Wartime production of all the machinery of combat skyrocketed during both twentieth century wars. We suddenly needed (well, let’s add air quotes to that “needed”) the stuff… and we made it happen. Innovation leapfrogged too, because the resources was pouring in and the tech—tragically—was getting lots of testing. Those bombs got better and better at it because, we were making an effort, paying attention and spending, spending, spending.

Wrap your head around what we could accomplish as a species if we directed one tenth of every nation’s bomb-building capacity into cooling the planet.

International Climate Crime Tribunals. You wanna declare war on climate change? What if, when the dust settles a bit, we start going after the citizens, human and corporate, who did the most damage? Just a thought. I’ll leave it over there in the corner.

Lots of people, me included, love consuming stories about events like the Battle of Britain. Whether it’s Foyle’s War or Squadron 303 or a nice documentary, all that working together and plucky can-do spirit in the face of adversity looks great on the screen. A cause you can get behind is a unifying and validating thing. And we know how the story ends, which doesn’t hurt.

We have whole fandoms built around the romance of mid-twentieth century fashions, dance crazes, and the events of those troubled decades.
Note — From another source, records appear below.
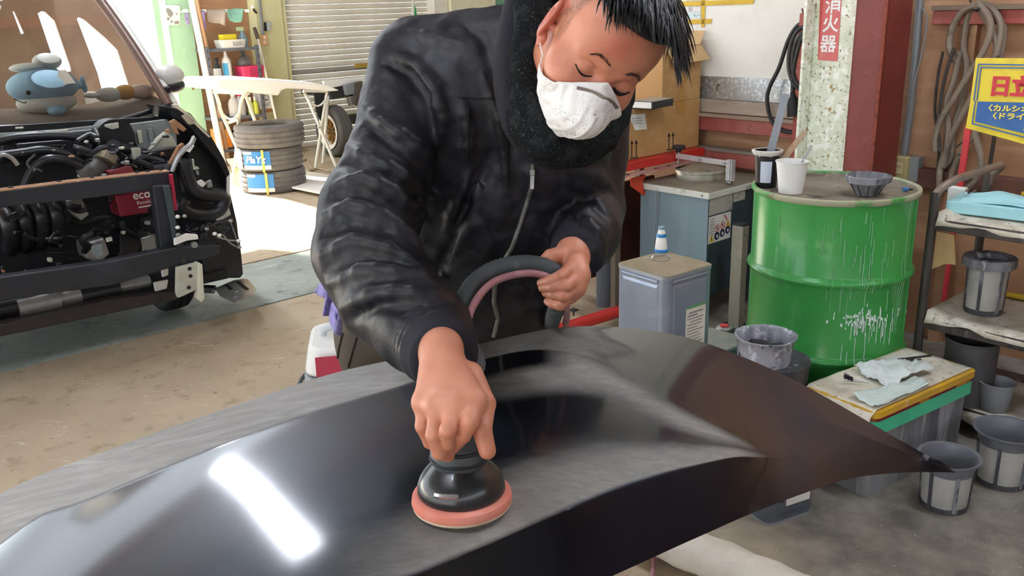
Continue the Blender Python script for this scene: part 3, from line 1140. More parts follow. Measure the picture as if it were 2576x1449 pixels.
# close-cropped sides: above a line from the temple down in front of the ear
hair_line = .040 - .9 * np.clip(-.045 - Q[:, 2], 0, .06)
hl_side = ss(-.004, .012, Q[:, 1] - hair_line) * ss(.040, .060, np.abs(Q[:, 0])) * ss(.046, .056, -Q[:, 2])
burn = ss(.048, .056, -Q[:, 2]) * (1 - ss(.070, .078, -Q[:, 2])) * ss(-.024, -.004, Q[:, 1]) * ss(.055, .062, np.abs(Q[:, 0]))
back = ss(.100, .120, -Q[:, 2]) * ss(-.06, -.03, Q[:, 1])
isear = np.abs(Q[:, 0]) > .0755
stb[:nh] = np.where(isear, 0, np.clip(np.maximum(np.maximum(hl_side, back), burn * .8), 0, 1))
fl[:nh] = np.clip(.75 * isear + .7 * np.exp(-((Q[:, 0] + .02) ** 2 + (Q[:, 1] - .05) ** 2) / .0006) * (Q[:, 2] > -.05)
                  + .5 * np.exp(-(Q[:, 0] ** 2 / .0004 + (Q[:, 1] + .03) ** 2 / .0008)) * (Q[:, 2] > -.02)
                  + .35 * np.exp(-((np.abs(Q[:, 0]) - .045) ** 2 / .0004 + (Q[:, 1] + .03) ** 2 / .0005)), 0, 1)
for nm, a in (('stubble', stb), ('flush', fl)):
    at_ = me.attributes.new(nm, 'FLOAT', 'POINT')
    at_.data.foreach_set('value', a.astype(np.float32))

jm = M('black_nylon', '1d1d22', .50, layers=(('2b2b30', 9, .46, .58, (1, 1.6, 1)), ('141417', 14, .52, .62), ('34343a', 22, .60, .70)), bump=.35, bscale=26, bdist=.006, bdetail=3, spec=.35)
rib = M('black_rib_knit', '2d2d33', .85, bump=.5, bscale=160, spec=.2)
obj('jacket', np_mesh('jacket', jv, jf, pers.location), jm, pers)

# scarf, collar, cuffs
def loop_tube(name, pts, rs, mat, n=28, k=10, fuzz=0.0, ribs=0):
    P = [Vector(A3(*p)) for p in pts]
    L = len(P)
    path, rad = [], []
    for i in range(L):
        a, b, c, d = P[i - 1], P[i], P[(i + 1) % L], P[(i + 2) % L]
        for j in range(k):
            t = j / k
            path.append(.5 * ((2 * b) + (c - a) * t + (2 * a - 5 * b + 4 * c - d) * t * t + (3 * b - 3 * c + d - a) * t ** 3))
            rad.append(rs[i] * (1 - t) + rs[(i + 1) % L] * t + (.0012 if ribs and j % 2 else 0))
    mb = MB()
    mb.tube(path, rad, n, closed=True)
    if fuzz:
        vv_ = np.array([list(p) for p in mb.v])
        fo = .008 * vnoise(vv_ * np.array((1, 1, .45)), 26, 12) + .004 * vnoise(vv_ * np.array((1, 1, .6)), 60, 14)
        mb.v = [p + (p - path[min(i // n, len(path) - 1)]).normalized() * float(fo[i]) + Vector(NR.normal(0, fuzz, 3)) for i, p in enumerate(mb.v)]
    return obj(name, mb, mat, pers, smooth=80, sub=1)
wool = M('charcoal_fleece', '1b1d1e', .95, layers=(('585a58', 260, .58, .70), ('2f3233', 40, .5, .7)), bump=.9, bscale=150, bdist=.006, spec=.1)
loop_tube('neck_warmer', [(1352, -40, 1.43), (1328, 90, 1.395), (1322, 210, 1.375), (1340, 314, 1.370), (1400, 362, 1.375), (1478, 336, 1.415), (1540, 270, 1.475), (1530, 150, 1.58), (1440, 20, 1.60), (1380, -60, 1.53)],
          [.028, .028, .031, .040, .043, .042, .036, .04, .04, .036], wool, fuzz=.0012)
loop_tube('collar', [(1318, -30, 1.47), (1288, 90, 1.425), (1280, 200, 1.415), (1300, 320, 1.425), (1360, 402, 1.440), (1450, 398, 1.475), (1545, 320, 1.54), (1560, 200, 1.64), (1460, 60, 1.66), (1370, -50, 1.60)],
          [.022, .024, .025, .022, .010, .012, .014, .016, .02, .02], rib, ribs=1, k=10)
for nm, a, b, r0, r1 in (('cuff', A3(1078, 856, 1.255), A3(1122, 899, 1.190), .056, .047), ('cuff', A3(1466, 606, 1.605), A3(1447, 645, 1.545), .056, .045)):
    mb = MB()
    pts, rs = [], []
    for i in range(15):
        t = i / 14
        pts.append(Vector(a) * (1 - t) + Vector(b) * t)
        rs.append(r0 + (r1 - r0) * t + (.0016 if i % 2 else 0) - (.006 if i == 14 else 0))
    mb.tube(pts, rs, 28)
    obj(nm, mb, rib, pers, smooth=80)

# zip, puller, seams laid on the cloth
def on_cloth(pl, k=8, lift=.0, f=jacket):
    out = []
    for i in range(len(pl) - 1):
        for j in range(k):
            t = j / k
            x = pl[i][0] * (1 - t) + pl[i + 1][0] * t
            y = pl[i][1] * (1 - t) + pl[i + 1][1] * t
            p = march(f, x, y, 1.05, 2.3)
            if p is not None:
                out.append(Vector(p + grad(f, p) * lift))
    return out
zipm = M('zip_metal', '8d8c86', .4, .8, bump=.6, bscale=400)
zp = on_cloth([(1341, 412), (1338, 470), (1322, 520), (1306, 570), (1288, 620), (1268, 655), (1246, 700), (1242, 760), (1252, 800), (1240, 850)], 10, .001)
mb = MB(); mb.tube(zp, [.0042 + .0011 * (i % 2) for i in range(len(zp))], 8)
obj('zip', mb, zipm, pers, smooth=60)
z0 = march(jacket, 1340, 425, 1.05, 2.2)
gz = grad(jacket, z0)
mb = MB(); q0 = Vector(z0 + gz * .006)
dn = (Vector(A3(1338, 480, 1.46)) - Vector(A3(1340, 425, 1.46))).normalized()
mb.bar(q0, q0 + dn * .010, .008, .005, up=gz); mb.bar(q0 + dn * .010, q0 + dn * .034, .0062, .0022, up=gz)
obj('zip_pull', mb, M('steel_pull', 'c9c7c2', .3, .9), pers, bevel=.0006)
for s in ((zp[0], -1), (zp[0], 1)):
    pass
sm = M('seam_thread', '0f0f11', .8)
for pl in ([J(600, 395), J(690, 400), J(790, 395)], [J(640, 430), J(642, 560), J(636, 670)], [J(795, 560), J(800, 680), J(800, 780)], [J(440, 1008), J(455, 990), J(468, 972)], [(1395, 730), (1372, 780), (1362, 826)]):
    q = on_cloth(pl, 8, .0004)
    if len(q) > 2:
        mb = MB(); mb.tube(q, .0014, 6)
        obj('seam', mb, sm, pers, smooth=True)

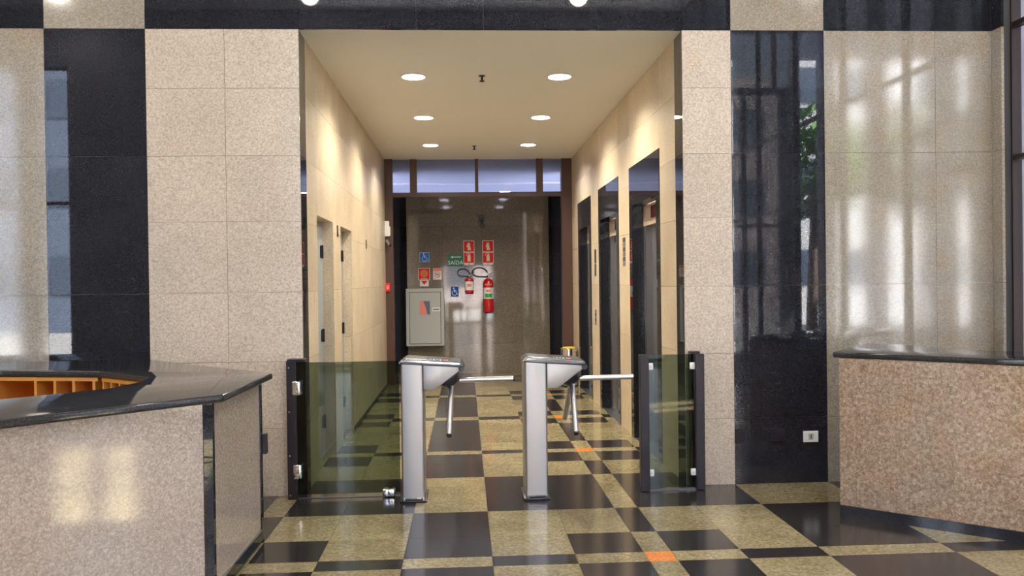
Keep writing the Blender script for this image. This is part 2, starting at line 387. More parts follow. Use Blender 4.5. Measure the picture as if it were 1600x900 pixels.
# ---- elevators
for n,(a,b,zt) in enumerate(EO):
    pos = ['nearest', 'middle', 'farthest'][n]
    t = thing('elevator', ['nearest elevator on the right wall, black granite surround and red display',
                           'middle one of the three elevators, between the two others on the cream wall',
                           'farthest elevator on the right wall, beside the stainless bin'][n], 'elevator', (CR, (a+b)/2, 0), 'elevators along the right corridor wall')
    ia, ib, it = a+.125, b-.125, 2.15
    x0, x1 = CR-.006, CR+.13
    box('lintel_slab', x0, x1, a+.002, b-.002, it+.001, zt-.003, M['black'], t)
    box('jamb_slab', x0, x1, a+.002, ia, 0, it-.001, M['black'], t)
    box('jamb_slab', x0, x1, ib, b-.002, 0, it-.001, M['black'], t)
    fr = B(); fx0, fx1 = CR+.105, CR+.20
    abox(fr, fx0, fx1, ia+.001, ia+.12, 0, it-.002); abox(fr, fx0, fx1, ib-.09, ib-.001, 0, it-.002)
    obj('door_frame', fr, M['lift'], t)
    hd = box('header_panel', fx0-.002, fx1, ia+.001, ib-.001, it-.19, it-.004, M['beige'], t)
    if n < 2:
        dsp = box('floor_display', fx0-.010, fx0-.003, ia+.42, ia+.66, it-.135, it-.03, M['display'], hd)
    box('door_panel', CR+.16, CR+.18, ia+.10, (ia+ib)/2-.001, .004, it-.19, M['lift'], t)
    box('door_panel', CR+.165, CR+.185, (ia+ib)/2+.001, ib-.08, .004, it-.19, M['lift'], t)
    box('sill', CR, CR+.16, ia, ib, 0, .004, M['steel'], t)
# plates on the right wall
M['plateg'] = mat('plate_grey', (.17,.16,.15), .4)
t = thing('floor_directory', 'column of small grey plates between the nearest two elevators', 'sign', (CR, 8.36, 1.6))
for k in range(6):
    z1 = 1.88-k*.047
    box('plate', CR-.004, CR-.0005, 8.30, 8.42, z1-.042, z1, M['plateg'] if k%2 else M['column'], t)
t = thing('indicator_plate', 'slim dark plate above the call buttons, beyond the middle elevator', 'sign', (CR, 10.2, 1.53))
box('upper_plate', CR-.006, CR-.0005, 10.17, 10.27, 1.67, 1.835, M['frame'], t); box('lower_plate', CR-.006, CR-.0005, 10.17, 10.27, 1.52, 1.66, M['column'], t)
t = thing('call_panel', 'steel call button panel low on wall between middle and farthest elevators', 'call panel', (CR, 10.2, .95))
box('plate', CR-.006, CR-.0005, 10.17, 10.27, .94, 1.115, M['steel'], t)
for z in (1.0,1.06):
    obj('button', acyl(B(), (CR-.012,10.22,z), (CR-.006,10.22,z), .014, seg=14), M['blackp'], t, True)
# small slots on the left wall
for (yy, zc, lb) in ((7.765,1.935,'small dark slot plate between the two service doors'),(10.0,1.915,'small dark slot plate beyond the farther service door')):
    o = box('wall_slot', CL+.0005, CL+.005, yy-.03, yy+.03, zc-.05, zc+.05, M['frame']); tag(o, lb, 'plate')
# dark skirting line of the corridor
struct(box('baseboard_left', CL, CL+.010, 8.73, E0, 0, .03, M['jointd']))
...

The stirring speeches! The great songs! The esprit d’corps and tales of derring do!

The thing is, we can have all that stuff again. We do have all that stuff. Thinking about Winston Churchill makes you mist up? Look at Greta Thurnberg, y’all. Better yet, listen to her. She’s trying to save you, your kids, and your little dog too.

Effort. Commitment. Pulling together. Doing your bit. These are laudable things. How about instead of blowing hot air at focus groups and press conferences, we jump on that bandwagon now, and give it a big wholehearted embrace. But at the same time, let’s decouple the idea of massive society-wide effort from the Be Patriarchy, Do War! narrative. That’s the part we don’t need, the part whose only real capacity, at this point, is to make things even worse.